# Start of Listed entries
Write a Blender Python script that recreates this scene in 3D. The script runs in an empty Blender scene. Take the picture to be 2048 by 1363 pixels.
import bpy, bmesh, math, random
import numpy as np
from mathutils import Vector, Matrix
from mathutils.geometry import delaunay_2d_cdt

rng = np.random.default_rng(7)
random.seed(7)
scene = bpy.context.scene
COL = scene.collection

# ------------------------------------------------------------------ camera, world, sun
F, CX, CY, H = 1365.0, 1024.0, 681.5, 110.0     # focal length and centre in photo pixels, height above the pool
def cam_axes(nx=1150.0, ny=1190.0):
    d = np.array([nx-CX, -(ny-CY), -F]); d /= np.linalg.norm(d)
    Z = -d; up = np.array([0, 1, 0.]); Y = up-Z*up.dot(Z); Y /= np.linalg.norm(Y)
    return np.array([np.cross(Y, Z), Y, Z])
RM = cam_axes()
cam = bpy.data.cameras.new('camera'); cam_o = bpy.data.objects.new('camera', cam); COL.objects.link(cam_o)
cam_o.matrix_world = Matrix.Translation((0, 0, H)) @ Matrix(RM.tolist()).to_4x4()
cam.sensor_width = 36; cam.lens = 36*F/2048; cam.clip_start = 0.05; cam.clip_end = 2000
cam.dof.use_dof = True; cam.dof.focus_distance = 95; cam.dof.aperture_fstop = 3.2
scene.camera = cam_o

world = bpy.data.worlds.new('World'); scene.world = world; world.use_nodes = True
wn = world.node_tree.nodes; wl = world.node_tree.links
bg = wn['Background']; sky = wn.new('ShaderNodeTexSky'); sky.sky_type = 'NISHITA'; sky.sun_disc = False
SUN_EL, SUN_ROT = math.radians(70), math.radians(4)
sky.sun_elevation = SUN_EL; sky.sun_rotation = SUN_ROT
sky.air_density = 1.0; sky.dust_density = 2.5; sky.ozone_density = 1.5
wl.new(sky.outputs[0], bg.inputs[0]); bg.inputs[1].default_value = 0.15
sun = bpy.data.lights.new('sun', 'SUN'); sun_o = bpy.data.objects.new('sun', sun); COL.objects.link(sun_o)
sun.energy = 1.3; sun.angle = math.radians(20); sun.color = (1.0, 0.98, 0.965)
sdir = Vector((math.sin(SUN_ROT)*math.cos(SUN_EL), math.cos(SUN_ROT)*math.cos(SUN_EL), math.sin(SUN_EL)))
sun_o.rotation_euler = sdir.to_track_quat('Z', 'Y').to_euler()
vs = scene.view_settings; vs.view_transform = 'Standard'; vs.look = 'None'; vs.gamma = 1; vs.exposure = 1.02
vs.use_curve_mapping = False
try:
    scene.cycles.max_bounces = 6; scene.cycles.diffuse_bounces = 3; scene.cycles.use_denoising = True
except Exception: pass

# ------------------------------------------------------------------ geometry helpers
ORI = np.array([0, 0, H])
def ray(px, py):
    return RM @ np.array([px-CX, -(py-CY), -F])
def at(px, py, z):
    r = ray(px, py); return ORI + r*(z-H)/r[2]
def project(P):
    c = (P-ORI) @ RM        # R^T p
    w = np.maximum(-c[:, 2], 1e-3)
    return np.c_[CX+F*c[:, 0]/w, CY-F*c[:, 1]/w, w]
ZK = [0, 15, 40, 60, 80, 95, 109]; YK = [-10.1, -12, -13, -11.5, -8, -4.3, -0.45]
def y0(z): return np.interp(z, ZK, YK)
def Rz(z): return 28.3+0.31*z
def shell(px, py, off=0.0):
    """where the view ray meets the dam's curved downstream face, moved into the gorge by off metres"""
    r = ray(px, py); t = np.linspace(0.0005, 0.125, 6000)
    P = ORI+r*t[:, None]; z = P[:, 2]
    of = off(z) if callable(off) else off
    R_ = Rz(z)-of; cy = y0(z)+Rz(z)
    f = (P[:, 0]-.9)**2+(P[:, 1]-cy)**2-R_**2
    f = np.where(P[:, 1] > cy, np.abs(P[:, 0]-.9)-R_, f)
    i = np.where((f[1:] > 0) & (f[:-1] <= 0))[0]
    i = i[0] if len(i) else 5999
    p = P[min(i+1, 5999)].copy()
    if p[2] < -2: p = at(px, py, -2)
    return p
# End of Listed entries
# Start of Listed entries
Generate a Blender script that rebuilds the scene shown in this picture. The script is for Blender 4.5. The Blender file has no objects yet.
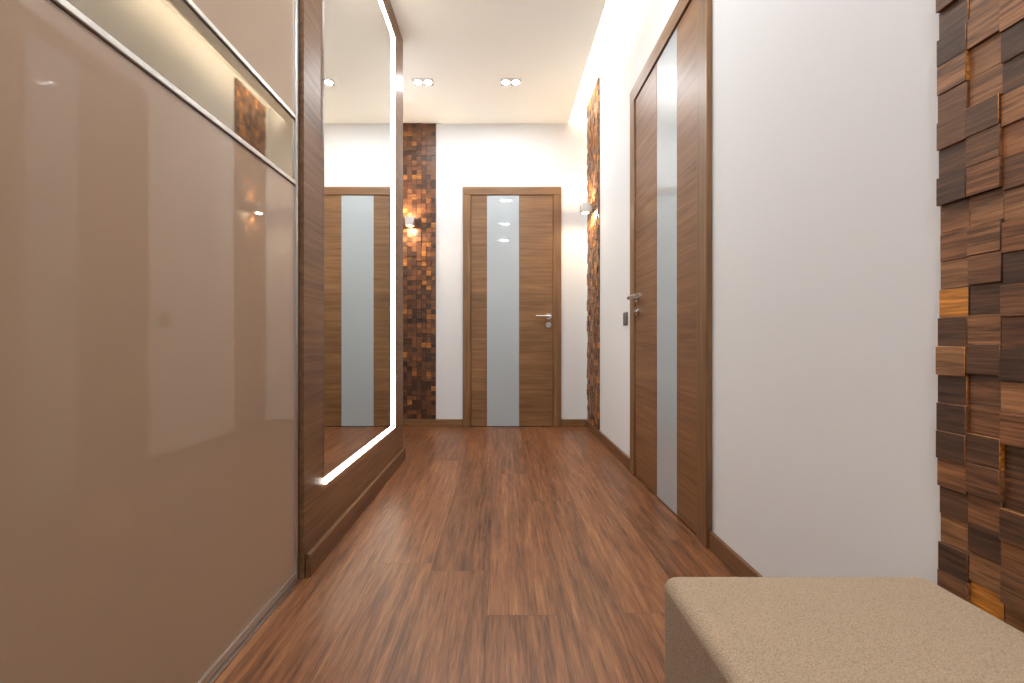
# End of Listed entries
# Start of Listed entries
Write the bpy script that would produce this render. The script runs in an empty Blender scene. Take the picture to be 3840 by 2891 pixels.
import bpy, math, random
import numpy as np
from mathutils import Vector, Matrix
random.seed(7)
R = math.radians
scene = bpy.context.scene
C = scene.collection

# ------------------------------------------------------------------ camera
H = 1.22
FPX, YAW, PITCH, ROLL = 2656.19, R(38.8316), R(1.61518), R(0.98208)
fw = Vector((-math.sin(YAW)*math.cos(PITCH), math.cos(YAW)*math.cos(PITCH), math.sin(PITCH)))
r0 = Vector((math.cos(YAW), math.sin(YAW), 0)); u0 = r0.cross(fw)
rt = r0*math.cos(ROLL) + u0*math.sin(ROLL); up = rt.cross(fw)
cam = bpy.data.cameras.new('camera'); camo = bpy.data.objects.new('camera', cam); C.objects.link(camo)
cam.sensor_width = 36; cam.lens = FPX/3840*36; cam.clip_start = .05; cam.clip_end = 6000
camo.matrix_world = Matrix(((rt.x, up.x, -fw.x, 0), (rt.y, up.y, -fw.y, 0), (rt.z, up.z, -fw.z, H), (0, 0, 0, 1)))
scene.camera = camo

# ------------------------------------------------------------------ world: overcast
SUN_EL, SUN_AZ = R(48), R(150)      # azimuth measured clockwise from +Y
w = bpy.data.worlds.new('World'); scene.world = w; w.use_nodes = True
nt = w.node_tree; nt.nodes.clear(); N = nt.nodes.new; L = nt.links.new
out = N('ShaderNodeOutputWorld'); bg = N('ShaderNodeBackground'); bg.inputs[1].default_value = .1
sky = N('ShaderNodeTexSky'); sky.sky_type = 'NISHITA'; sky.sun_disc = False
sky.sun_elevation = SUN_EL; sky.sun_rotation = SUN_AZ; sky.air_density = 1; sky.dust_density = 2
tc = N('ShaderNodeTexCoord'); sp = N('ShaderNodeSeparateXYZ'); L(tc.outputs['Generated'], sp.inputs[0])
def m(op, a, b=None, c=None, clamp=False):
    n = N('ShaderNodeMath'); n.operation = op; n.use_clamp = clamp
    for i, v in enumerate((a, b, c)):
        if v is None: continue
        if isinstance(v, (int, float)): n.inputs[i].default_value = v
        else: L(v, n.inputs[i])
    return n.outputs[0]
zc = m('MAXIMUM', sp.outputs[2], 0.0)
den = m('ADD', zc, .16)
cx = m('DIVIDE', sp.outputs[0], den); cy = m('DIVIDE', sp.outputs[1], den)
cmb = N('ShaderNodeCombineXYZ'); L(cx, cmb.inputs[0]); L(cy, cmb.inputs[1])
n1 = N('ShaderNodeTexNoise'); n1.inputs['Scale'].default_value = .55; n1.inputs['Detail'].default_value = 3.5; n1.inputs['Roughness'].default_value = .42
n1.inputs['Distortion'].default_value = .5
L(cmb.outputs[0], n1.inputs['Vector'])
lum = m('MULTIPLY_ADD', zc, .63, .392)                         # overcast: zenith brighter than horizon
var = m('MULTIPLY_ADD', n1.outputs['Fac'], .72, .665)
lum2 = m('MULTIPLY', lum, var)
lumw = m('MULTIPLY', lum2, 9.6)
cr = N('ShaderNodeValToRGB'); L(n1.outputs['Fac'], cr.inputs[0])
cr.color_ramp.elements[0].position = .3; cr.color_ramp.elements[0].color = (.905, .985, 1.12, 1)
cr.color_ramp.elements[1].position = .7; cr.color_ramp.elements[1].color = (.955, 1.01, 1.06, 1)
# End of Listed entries
> Task prompt: List all lines from the entries that include the word "Write".

> Answer below:
Write a Blender Python script that recreates this scene in 3D. The script runs in an empty Blender scene. Take the picture to be 2048 by 1363 pixels.
Write the bpy script that would produce this render. The script runs in an empty Blender scene. Take the picture to be 3840 by 2891 pixels.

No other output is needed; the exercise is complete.